In 2010, John Teixeira, Steve Nobriga and Gary Gamaza attempted to open their own firearms business under the name “Valley Guns & Ammo” in San Leandro, Guns.com previously reported. Their plans were to sell guns and ammunition, offer firearms training and gunsmithing services.

Teixeira, having previously owned a gun shop in the county, was familiar with the hoops he was required to jump through to obtain a conditional-use permit required of the business type, according to the court opinion. The group found their desired location and hired a survey team to measure the distance to prohibited buildings nearby, several of them exceeding the required 500 feet by just over 30 feet.

The county conducted its own survey and concluded Valley Guns was only within 446 feet of a residential property nearby. It decided to measure from the buildings’ exterior walls instead of from door to door as the gun shop had done. After more local deliberation, the county’s Board of Supervisor’s effectively voted to revoke the shop’s permit, so the gun group challenged its decision in U.S. District Court.

In his initial argument, Teixeira raised a study he commissioned which found “there are no parcels in the unincorporated areas of Alameda County which would be available for firearm retail sales” and that the zoning ordinance “is not reasonably related to any possible public safety concerns” and “effectively red-lin[es] … gun stores out of existence.”      

Imran A. Khaliq, who did not respond to a request for comment, filed a brief on behalf of the Law Center to Prevent Gun Violence and Youth Alive! in support of the defendants.

Donald E.J. Kilmer Jr. and Charles W. Hokanson represented the plaintiffs. Gun rights darling Alan Gura also filed an amicus brief on behalf of Citizens Committee for the Right to Keep and Bear Arms – an affiliate of the Second Amendment Foundation – in support of the plaintiffs.

Judge Diarmuid F. O’Scannlain, who voted in favor of the plaintiffs, cited McDonald v.
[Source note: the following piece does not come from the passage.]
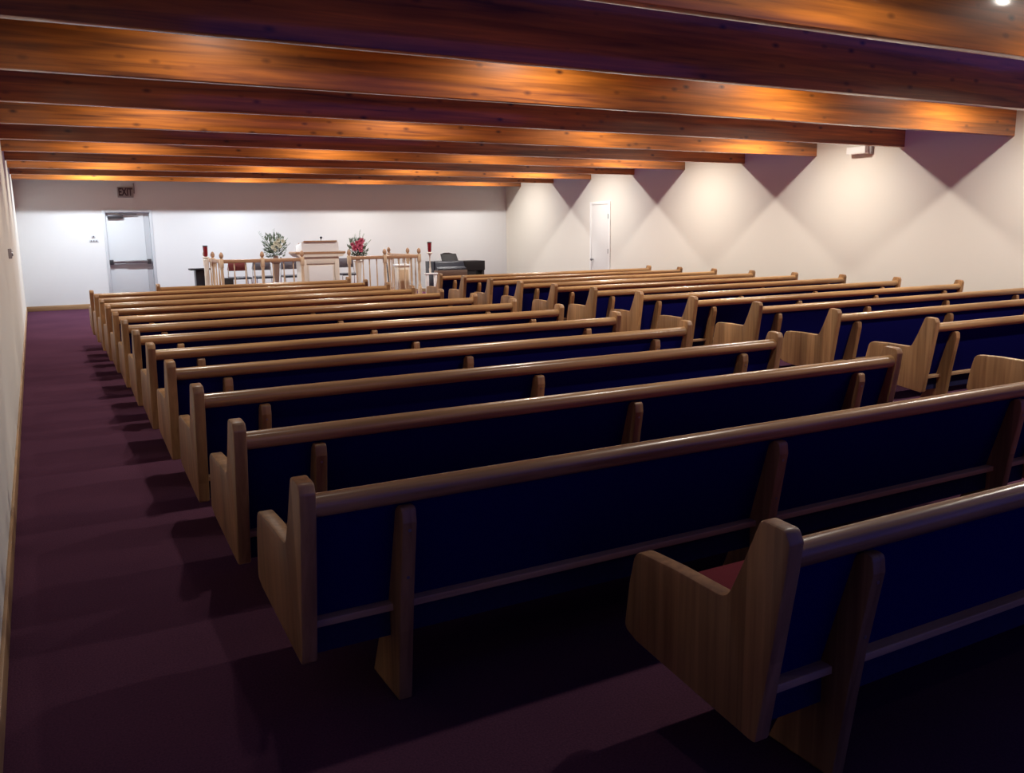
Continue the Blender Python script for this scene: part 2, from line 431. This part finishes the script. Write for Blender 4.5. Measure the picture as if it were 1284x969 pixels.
for y in (14.2, 14.4, 14.87, 15.15, 15.43): spindle(r, 6.23, y)

# candle stands
def candle_stand(x, y, label, framed):
    r = empty('candle_stand', (x, y, PZ)); tag(r, label, 'candle stand', 'candle stands at the railing ends')
    if framed:
        bm = box(-.10, .14, -.10, .10, 0, .03, bev=.006)
        build('foot', bm, M['white'], r)
        for a in (-.07, .11):
            build('leg', box(a-.028, a+.028, -.03, .03, .03, .45, bev=.006), M['white'], r)
        build('crossbar', box(-.12, .16, -.04, .04, .45, .48, bev=.006), M['white'], r)
        build('pole', lathe([(.022, .48), (.022, .56), (.013, .60), (.013, .82), (.022, .84), (.03, .87)], 0, 0, 14), M['cream'], r)
    else:
        build('foot', lathe([(.10, 0), (.10, .02), (.06, .05), (.045, .07)], 0, 0, 18), M['cream'], r)
        build('pole', lathe([(.045, .07), (.05, .30), (.042, .60), (.048, .80), (.052, .84), (.03, .87)], 0, 0, 16), M['cream'], r)
    build('drip_plate', lathe([(.05, .87), (.056, .885), (.05, .90)], 0, 0, 18), M['cream'], r)
    g = build('lantern_glass', lathe([(.028, .90), (.036, .93), (.040, 1.03), (.043, 1.09), (.038, 1.09), (.030, .94)], 0, 0, 18), M['red_glass'], r)
    build('lantern_rim', lathe([(.044, 1.085), (.046, 1.095), (.046, 1.105), (.040, 1.105)], 0, 0, 18), M['dark_metal'], g)
candle_stand(2.24, 14.75, 'cream candle stand with red glass lantern at the left railing end', False)
candle_stand(6.45, 13.96, 'white candle stand with red glass lantern beside the right railing end', True)

# pulpit
p = empty('pulpit', (4.49, 15.0, PZ)); tag(p, 'cream wooden pulpit with slanted reading desk between the railings', 'pulpit')
b = build('body', box(-.38, .38, -.02, .42, .05, .84, bev=.006), M['cream'], p)
bm = box(-.38, -.29, -.045, -.02, .05, .84, bev=.005); add_box(bm, .29, .38, -.045, -.02, .05, .84, bev=.005)
add_box(bm, -.29, .29, -.045, -.02, .70, .84, bev=.005); add_box(bm, -.29, .29, -.045, -.02, .05, .14, bev=.005)
build('front_frame', bm, M['cream'], b)
build('front_panel', box(-.25, .25, -.032, -.02, .18, .66, bev=.005), M['white'], b)
build('plinth', box(-.41, .41, -.06, .44, 0, .05, bev=.006), M['cream'], p)
build('shelf', box(-.51, .51, -.10, .46, .895, .94, bev=.01), M['pine_x'], p)
build('cornice', prism(fillet([(-.50, .895, 0), (-.44, .84, .02), (.44, .84, .02), (.50, .895, 0)]), -.09, .45, 'xz'), M['cream'], p)
dsk = build('desk', prism([(-.06, .94), (.40, .94), (.40, 1.06), (-.06, 1.13)], -.38, .38, 'yz', bev=.005), M['white'], p)
build('reading_board', prism([(-.10, 1.137), (.42, 1.058), (.42, 1.080), (-.10, 1.160)], -.34, .34, 'yz', bev=.004), M['pine_x'], p)
build('book_ledge', prism([(.40, 1.08), (.42, 1.08), (.42, 1.11), (.40, 1.11)], -.32, .32, 'yz', bev=.003), M['pine_x'], p)
mc = build('microphone_stem', tube((.02, -.04, 1.15), (.02, -.07, 1.20), .006, seg=8), M['dark_metal'], p)
t = lathe([(.012, 1.195), (.024, 1.21), (.026, 1.225), (.014, 1.24)], .02, -.075, 12); build('microphone_head', t, M['black'], mc)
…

City of Chicago, the SAF’s 2010 landmark case, in which the Supreme Court determined the Second Amendment applies to each of the states.   

“The right of law-abiding citizens to keep and to bear arms is not a ‘second-class right, subject to an entirely different body of rules than the other Bill of Rights guarantees that we have held to be incorporated into the Due Process Clause,’” O’Scannlain wrote.